Story Centered Curriculum

Story based curriculum vs. Subject based curriculum

Where we are

Professors talk. Students take notes. Then there is a test. Subjects are taught independently of each other in a strange smorgasbord approach that means graduates can barely remember what they learned the year before

The experience is passive, fragmented, unmotivated, and generally dull.

SSC

Project Based

Online courses should not be replicating existing courses which were meant to handle large numbers and not meant to nurture students as they actually produce something and naturally learn by doing.
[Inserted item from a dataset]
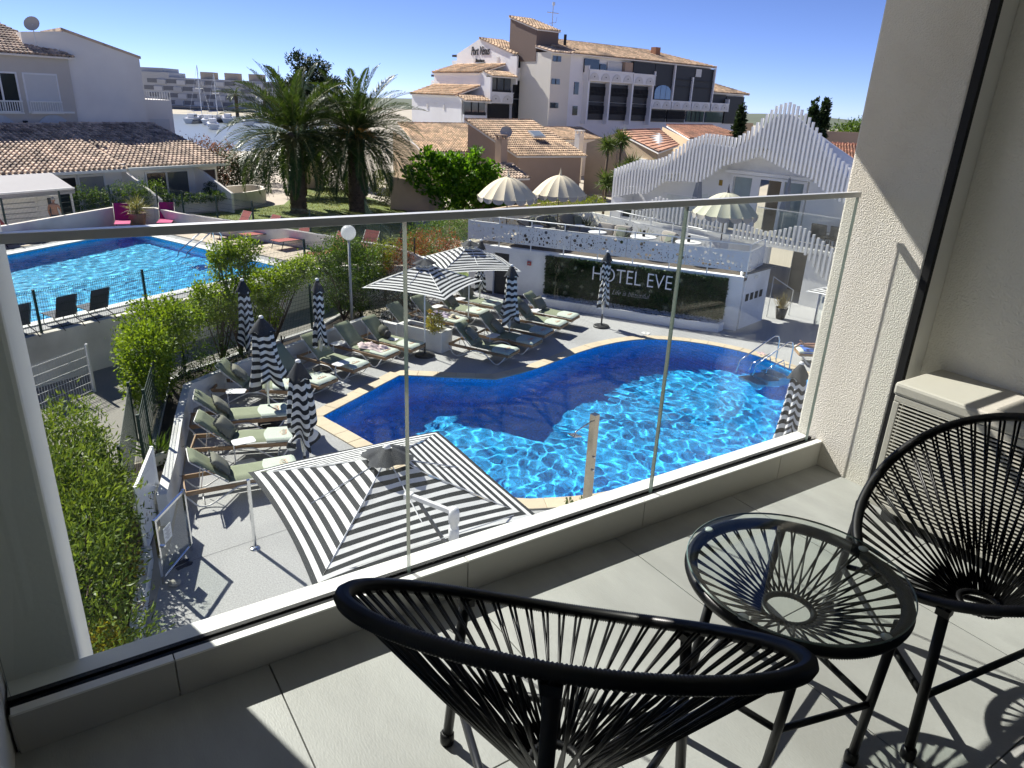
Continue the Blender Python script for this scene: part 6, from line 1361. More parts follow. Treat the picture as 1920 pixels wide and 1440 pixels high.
shrub('grey_hedge', 'grey green hedge beside the yucca, under the tiled gable house', [(37.5, 39.3, 2.4, 1.4, .8, .9), (39.6, 39.2, 2.5, 1.5, .8, .9), (41.2, 39.6, 2.4, 1.2, .8, .9)], 4500, .16, .07, leafM('leaf_grey', (.06, .09, .05), (.20, .24, .15), .25))
# lawn and path
lawn_m = M('dry_lawn', (.13, .175, .04), .95, .35, 2.2, .5, 40, dirt=(.22, .20, .08), dscale=.5)
fill([(5.4, 37.2), (6.9, 33.4), (9.4, 28.9), (11.6, 24.8), (15, 25.5), (17, 34), (20.4, 43.6), (20.6, 50), (19.9, 58), (18.8, 58), (16.5, 54), (13.9, 48.4), (9.2, 46.3), (4, 44.6)], [], .006, 'lawn', lawn_m)
fill([(-6, 42), (4, 44.4), (9.2, 46.2), (13.9, 48.3), (16.5, 54), (18.8, 58), (19.7, 70), (17.6, 70), (16.3, 58.5), (13.1, 51.6), (9.5, 50), (-6, 46)], [], .004, 'garden_path', M('beige_path', (.46, .40, .32), .9, .08, 2, .2, 40, dirt=(.38, .34, .28), dscale=.4))
n = 26000; P = np.stack([nrg.uniform(6, 20, n), nrg.uniform(26, 56, n), np.full(n, .0)], 1); lp_ = [(6.0, 37.2), (7.2, 33.4), (9.7, 28.9), (11.8, 25.2), (14.8, 25.7), (16.8, 34), (20.2, 43.6), (20.4, 50), (19.7, 57), (18.8, 57), (16.6, 54), (14.0, 48.0), (9.2, 45.9), (5, 44.4)]
ok = np.array([inside((a, b), lp_) for a, b in P[:, :2]]); P = P[ok]; D = nrg.normal(size=P.shape) * .4 + np.array([0, 0, 1.]); o = link('grass', mesh_quads('grass', leaf_arrays(P, D, .09, .03), leafM('grass_blade', (.08, .12, .02), (.26, .28, .07), .35)), None, 'stuff'); o['label'] = 'short dry grass of the lawn under the palms'
# ================================================================ houses, marina and the far blocks
tile_a = M('clay_tile_pale', (.60, .43, .275), .85, .18, 1.2, .2, 30, island=.32, dirt=(.16, .12, .10), dscale=.45)
tile_b = M('clay_tile_mixed', (.52, .40, .30), .85, .2, 1.0, .2, 30, island=.42, dirt=(.10, .08, .068), dscale=.9)
tile_r = M('clay_tile_red', (.52, .28, .18), .85, .18, 1.2, .2, 30, island=.32, dirt=(.14, .10, .08), dscale=.6)
ochre = M('ochre_render', (.56, .43, .28), .9, .10, 1.2, .2, 40, dirt=(.46, .35, .23), dscale=.5)
brown_w = M('brown_render', (.42, .305, .225), .9, .08, 1.2, .2, 40)
off_w = M('offwhite_render', (.80, .77, .72), .9, .05, 1.0, .15, 40, dirt=(.72, .69, .65), dscale=.3)
def roof(parent, name, a0, a1, b0, b1, mat, pitch=.26, row=.42, th=.12):
    o = roof_tiles(MB(), a0, a1, b0, b1, pitch, row).build(name, mat, parent, kind='stuff')
    n = (Vector(a1) - Vector(a0)).cross(Vector(b0) - Vector(a0)).normalized(); n = n if n.z > 0 else -n
    q = [Vector(p) - n * .05 for p in (a0, a1, b1, b0)]; lo = [p - n * th for p in q]; m = MB(); m.add(q + lo, [(0, 1, 2, 3), (7, 6, 5, 4)] + [(i, 4 + i, 4 + (i + 1) % 4, (i + 1) % 4) for i in range(4)]); m.build('roof_deck', off_w, parent)
    # ridge caps
    mb = MB(); L = (Vector(b1) - Vector(b0)).length; k = max(2, int(L / .42)); 
    for i in range(k): p = Vector(b0).lerp(Vector(b1), i / k); q2 = Vector(b0).lerp(Vector(b1), (i + 1.1) / k); mb.tube([p + Vector((0, 0, .05)), q2 + Vector((0, 0, .03))], .11, 6, r2=.09)
    mb.build('ridge_tiles', mat, parent, kind='stuff'); return o
def walls(parent, pts, z0, z1, mat, name='wall'):
    """vertical walls along a polyline; z1 may be one height per point"""
    zz = z1 if isinstance(z1, (list, tuple)) else [z1] * len(pts); m = MB()
    m.add([(p[0], p[1], z0) for p in pts] + [(p[0], p[1], z) for p, z in zip(pts, zz)], [(i, i + 1, len(pts) + i + 1, len(pts) + i) for i in range(len(pts) - 1)]); return m.build(name, mat, parent)
def chimney(parent, p, z0, z1, w_=.5, mat=None):
    m = MB(); m.box((p[0], p[1], (z0 + z1 - .35) / 2), (w_, w_, z1 - .35 - z0), .2)
    for a in (-1, 1):
        for b in (-1, 1): m.box((p[0] + a * w_ * .38, p[1] + b * w_ * .38, z1 - .24), (w_ * .2, w_ * .2, .24), .2)
    m.box((p[0], p[1], z1 - .08), (w_ * 1.2, w_ * 1.2, .09), .2); return m.build('chimney', mat or brown_w, parent)
def dish(parent, p, r, mat, az=-2.2, pole=.6):
    d = MB().lathe([(r * k / 6, .22 * r * (k / 6) ** 2) for k in range(7)], 20).build('dish', mat, parent, True); d.matrix_local = Matrix.Translation(p) @ Matrix.Rotation(az, 4, 'Z') @ Matrix.Rotation(R_(65), 4, 'Y')
    MB().tube([(p[0], p[1], p[2] - pole), (p[0], p[1], p[2])], .03, 6).build('dish_pole', alu, parent)
# brown house with skylight
hb = thing('brown_house', 'brown house with pale tiled roof and skylight behind the cream parasols', 'house')
B0, B1, B2, B3 = (30.6, 46.2, 3.2), (37.1, 46.2, 3.2), (29.2, 51.6, 5.42), (37.4, 54.4, 5.42)
roof(hb, 'tiled_roof', B0, B1, B2, B3, tile_a); walls(hb, [(29.4, 51.5), (30.9, 46.5), (36.8, 46.5), (37.3, 54)], 0, [5.3, 3.15, 3.15, 5.3], brown_w)
n_ = (Vector(B1) - Vector(B0)).cross(Vector(B2) - Vector(B0)).normalized(); sk = Vector((34.3, 49.2, 4.50))
s_ = MB(); s_.slab(sk, Vector((1, .0, 0)), Vector((0, .92, .38)), [(-.55, -.5), (.55, -.5), (.55, .5), (-.55, .5)], .14); so = s_.build('skylight', alu, hb); MB().slab(sk + n_ * .145, Vector((1, 0, 0)), Vector((0, .92, .38)), [(-.45, -.4), (.45, -.4), (.45, .4), (-.45, .4)], .01).build('skylight_pane', M('sky_glass', (.25, .30, .34), .05, .1, spec=.9), so)
chimney(hb, (28.6, 45.3), 0, 4.75, .62); dish(hb, (28.9, 45.2, 4.85), .42, M('dish_grey', (.38, .36, .34), .6, .05))
# ochre house left of it
ha = thing('ochre_house', 'ochre house with pale tiled roof right of the palms', 'house')
roof(ha, 'tiled_roof', (25.6, 51.6, 3.05), (32.4, 51.9, 3.05), (27.2, 59.6, 4.75), (34.6, 61.0, 4.75), tile_a); walls(ha, [(26, 58), (26.0, 51.9), (32.2, 52.2)], 0, [4.2, 3.0, 3.0], ochre)
ln = thing('lean_to', 'small dark tiled lean-to roof with wooden slat wall behind the fig bush', 'lean-to')
roof(ln, 'tiled_roof', (24.6, 42.4, 2.05), (29.2, 42.4, 2.05), (24.9, 44.9, 2.7), (29.4, 44.9, 2.7), tile_b); walls(ln, [(24.9, 43.0), (28.9, 43.0)], 0, 1.98, M('dark_timber', (.05, .035, .025), .8, .3, 8))
sl = MB().box((0, 0, 0), (.09, .03, 1.85)).mesh('wood_slat', M('pale_timber', (.36, .28, .19), .8, .15, 5))
for i in range(11): link('wood_slat', sl, ln, loc=(24.95 + i * .12, 42.93, .95))
# right hand row of tiled houses
hc = thing('tiled_house', 'small tiled house with chimney right of the brown house', 'house')
roof(hc, 'tiled_roof', (44.3, 59.6, 3.6), (51.2, 61.4, 3.6), (44.6, 64.4, 4.45), (52.3, 66.4, 4.45), tile_a); walls(hc, [(44.6, 64), (46.2, 60.3), (50.8, 61.6), (51.5, 66)], 0, [4.2, 3.5, 3.5, 4.2], off_w); chimney(hc, (43.6, 55.6), 0, 4.7, .6, off_w)
hd = thing('tiled_house', 'gabled house with red tiles left of the slatted wing', 'house')
roof(hd, 'tiled_roof', (40.5, 41.8, 3.8), (50.5, 49.7, 3.8), (40.8, 47.1, 5.0), (50.0, 51.8, 5.0), tile_r); walls(hd, [(38.6, 48.2), (40.7, 46.9), (40.8, 42.2), (50.2, 50.0)], 0, [4.0, 4.9, 3.7, 3.7], ochre)
MB().box((40.7, 43.6, 3.0), (.25, .8, .3)).build('wall_box', white_paint, hd)
he = thing('tiled_house', 'house with long red tiled roof below the terraced block', 'house')
roof(he, 'tiled_roof', (51.1, 49.0, 4.4), (67.3, 56.8, 4.4), (55.9, 57.0, 5.25), (65.5, 59.6, 5.25), tile_r, .28, .45); walls(he, [(55.3, 57), (51.4, 49.5), (67, 57.2)], 0, [5.1, 4.3, 4.3], ochre)
hf = thing('tiled_house', 'red tiled roof seen between the slatted wing and the balcony wall', 'house')
roof(hf, 'tiled_roof', (52.0, 35.4, 3.55), (56.0, 33.2, 3.55), (57.5, 39.4, 4.7), (61.5, 37.2, 4.7), tile_r, .26, .42); walls(hf, [(52.2, 35.6), (56.2, 33.4)], 0, 3.45, off_w)
hg = thing('tiled_house', 'tiled roof and grey wall further back behind the gabled house', 'house')
roof(hg, 'tiled_roof', (57.5, 74.0, 3.8), (64.0, 76.0, 3.8), (58.0, 77.6, 4.4), (65.0, 79.4, 4.4), tile_a, .32, .5); walls(hg, [(57.7, 74.3), (63.8, 76.3)], 0, 3.7, brown_w)
# ochre garden walls
wall_line('garden_wall', [(19.75, 44.6), (21.9, 43.3), (22.6, 42.5)], .25, [2.05, 1.75, .6], ochre, 'ochre garden wall with palm shadow beside the fig bush', 'wall')
wall_line('garden_wall', [(17.6, 56.5), (18.7, 56.3), (19.4, 56.8)], .3, [2.3, 2.3, 2.0], ochre, 'ochre garden wall behind the left palm trunk', 'wall')
wall_line('garden_wall', [(92, 85), (97, 80)], .3, 5.2, ochre, 'ochre wall at the right of the terraced block', 'wall')
wall_line('garden_wall', [(72, 50.6), (80.5, 46)], .3, 5.3, brown_w, 'pale wall behind the slats, below the skyline trees', 'wall')
wall_line('terrace_back_wall', [(18.5, 34.5), (24, 36.8), (30, 38.0)], .2, 1.1, ochre, 'low ochre wall behind the clipped hedge', 'wall')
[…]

Socratic Arts has produced many on line full length masters degrees and even more short courses for various universities and corporations. These courses are always experiential in nature. They do not contain lectures or tests. However, they do require frequent deliverables from the students, and they emphasize teaching in the form of performance support provided by the course and mentoring provided, as needed, by the instructor to help a student to learn knowledge and skills as they are relevant to what he or she is doing.

Faculty Roles

The SCC calls for two types of mentors: learning coaches and subject-matter experts. A learning coach will motivate and channel the student in productive directions, helping the student to formulate strategies for assigned tasks and to identify opportunities for self-directed learning during the performance of a task.

Authoring tools

  • helps the author define a module structure with scenarios, tasks, deliverables, and learning resources, but not lectures, quizzes, and papers
  • helps the author build an interview-based guide with examples that helps authors think about what those pieces should look like
  • helps the author determine the deliverables to be produced by the student
  • helps determine the story that provides the context for those deliverables
  • helps determine sub tasks on the way to producing deliverable
  • helps the author create fictional documents that start the work
  • helps the author provide just in time help in the form of video experts
  • helps the author provide just in time help from existing web sites
  • helps the author provide just in time help in the form of a general plan of attack

Embedded in the tool are examples of all of these kinds of things, so that the author can use them as a guide as to what to create in the new course.

The tool itself helps the author to define an appropriate story of professional practice, including

  • a set of top-level goals and problems
  • a sequence of tasks necessary to achieve the goals and solve the problems
  • a set of prioritized performance objectives for each task.

With the story defined, the tool then helps the author create the many detailed components of the course, including

  • fictional documents for the course as a whole and for individual tasks
  • fictional messages assigning tasks, in the form of emails or video scripts
  • step-by-step guides for each task, with just enough detail to keep students on track
  • links and references to appropriate learning resources, both online and physical
  • embedded expert tips to address likely student mistakes at each step, in the form of texts or video scripts
  • checklists to enable students to self-check their task deliverables before submission
  • reflection questions for students to consider at the end of each task and of the course as a whole.
Source - Roger Shank

Questions

  • At what scale can these things operate at?